Political conservatives are not necessarily bigots, but I think much of today’s right-wing extremism is fueled by irrational fears of the “other” and modernity generally. And because righties conserve cognitive resources by thinking in simplistic stereotypes, they aren’t capable of thinking through their fears and perceiving how irrational most of them are. They also find it inexplicable that there are other people living among them — us — who aren’t afraid of the things they are afraid of. To them, we’re the irrational ones, because we don’t understand that all those islamofacists are lurking just outside the cave and want to break in and murder us and steal our stone tools. Or else, we do understand it, and we’re working for the enemy tribe. They think we must be fixin’ to stab them in the back and invite the enemy into the cave for a mastodon barbecue.
When the phrase “political correctness” was first coined, as I recall, it was something of a joke, ribbing academics for going overboard creating “inclusive” language, like “physically challenged” for “disabled.” Wingnuts seized the phrase and turned it into an all-purpose explanation for why liberals say crazy things like “racial discrimination is wrong” — the standard response is “Oh, you’re just being P.C.” Meaning, “you don’t really mean what you say.”
But we really do mean what we say, and when righties conjure up some phony outrage in order to bash liberals, we get all caught up in answering charges, explaining logical fallacies, and pointing out hypocrisies. We do this because we assume they mean what they say. And, frankly, the more cognitively challenged among them probably do mean what they say, because they can’t critically think their way out of a wet paper bag.

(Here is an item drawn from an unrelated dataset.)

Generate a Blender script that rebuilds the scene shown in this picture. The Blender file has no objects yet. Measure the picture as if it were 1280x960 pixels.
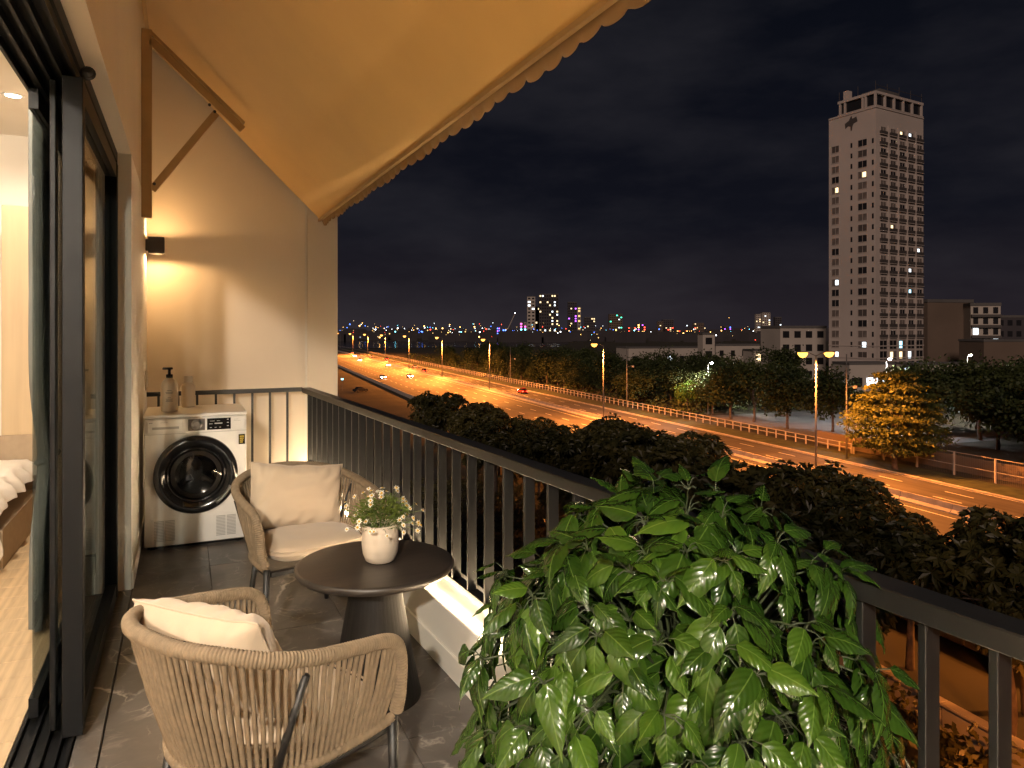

But Bill’s hypothesis is that many of the opinion leaders among them — he discusses Michelle Malkin because he knows her personally — don’t mean what they say. They know good and well that many of the outrages they gin up to bash us with are contrived. They’re just trying to bully us, often because (deep down inside) they think we’re trying to bully them. So while we’re exhausting ourselves in a mighty intellectual struggle, they’re just playing tit for tat and barely working up a sweat.
And if this is the case, we’ve got to stop letting them jerk our chains. We should just dismiss their lunacy with “Oh, you’re just being C.C.”